En ocasiones anteriores intentábamos recordar algunos fundamentos filosóficos de la política (natural y católica), de su nobleza y necesidad. Ahora quisiéramos ayuntar, a aquellas reflexiones doctrinales, algunas otras de tipo experiencial. Así, nos encontramos derechamente con la gran cuestión de las mediaciones humanas en la transmisión y vivencia de la fe. Mediaciones que son profundamente despreciadas, o incluso detestadas con misterioso odio, por cierto progresismo elitista que identifica cualquier apoyatura humana (familiar, social, política) de la fe con una intolerable contaminación «temporal» de la vida espiritual, que haría de ella algo menos puro y, por tanto, menos valioso y meritorio. Con un tono más moderado, no faltan tampoco quienes ven en la liquidación del régimen de Cristiandad una oportunidad e incluso una «bendición» para que los cristianos, aunque menores en número, sean más selectos y menos dependientes de los condicionamientos sociales. Lectura no menos enervante que la anterior, pues igualmente denota una gravísima ignorancia antropológica.

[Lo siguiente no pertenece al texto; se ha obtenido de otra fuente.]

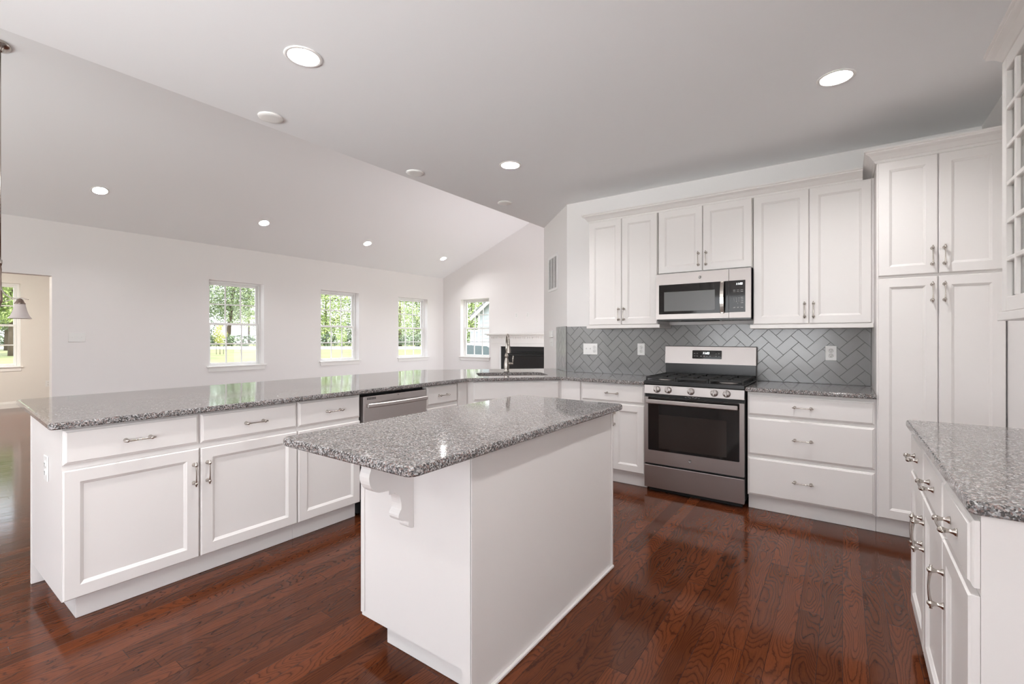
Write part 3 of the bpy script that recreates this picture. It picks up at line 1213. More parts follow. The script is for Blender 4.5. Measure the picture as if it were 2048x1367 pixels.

Porque un tal planteamiento, de un lado, implica olvidar que el hombre siempre es constitutivamente dependiente e influenciable por el entorno en que crece y vive; y, de otro, parece presuponer (al modo kantiano) que las mayores cotas de «moralidad» se alcanzan cuando el hombre debe ejercerse las mayores violencias, remando contra viento y marea para mantenerse fiel a Cristo. Cuando —en puridad— la noción perfecta de virtud supone que el bien se obre fácil, pronta, firme y deleitablemente. Por supuesto, el camino cristiano no puede sino ser un camino de Cruz; pero la dificultad, el trabajo afanoso por obrar el bien y evitar el mal, pertenece a los comienzos de la vida virtuosa y va declinando conforme se crece en ella, pues «la verdadera y perfecta virtud lleva el sello de la naturalidad, no padece aprietos, y funciona hacia el bien que le es propio por la fuerza de una segunda naturaleza», dijo Josef Pieper en una de sus bellas glosas a Santo Tomás.
Para centrar más la cuestión, recordemos algo que escribía Rafael Gambra en noviembre de 1945: «Hasta fines del siglo XVIII, cuando España estaba estructurada según un sistema social y político católico, no existía lo que hoy se llama propaganda católica. El español de entonces —y aun más fervorosamente el de las clases populares— iba al sacerdote sin necesidad de atención ni reclamo. La propaganda se reservaba para las nuevas tierras de más allá de los mares. Desde hace cincuenta años, en cambio, la propaganda católica ha contado con todos los medios y se ha intensificado continuamente. Y las gentes —especialmente las humildes— se han apartado cada vez más de la vida religiosa. Esto no quiere decir que ese apostolado no sea útil y meritísimo. Si ha salvado un alma tiene más que justificada su ejecutoria, pero socialmente resulta estéril o, a lo sumo, levemente contrarrestador. Porque en un régimen político liberal o socialista, en una sociedad estructurada de una forma no católica, por cada alma que gane para Dios el apostolado, son diez o cien las que el solo ambiente aparte de Él».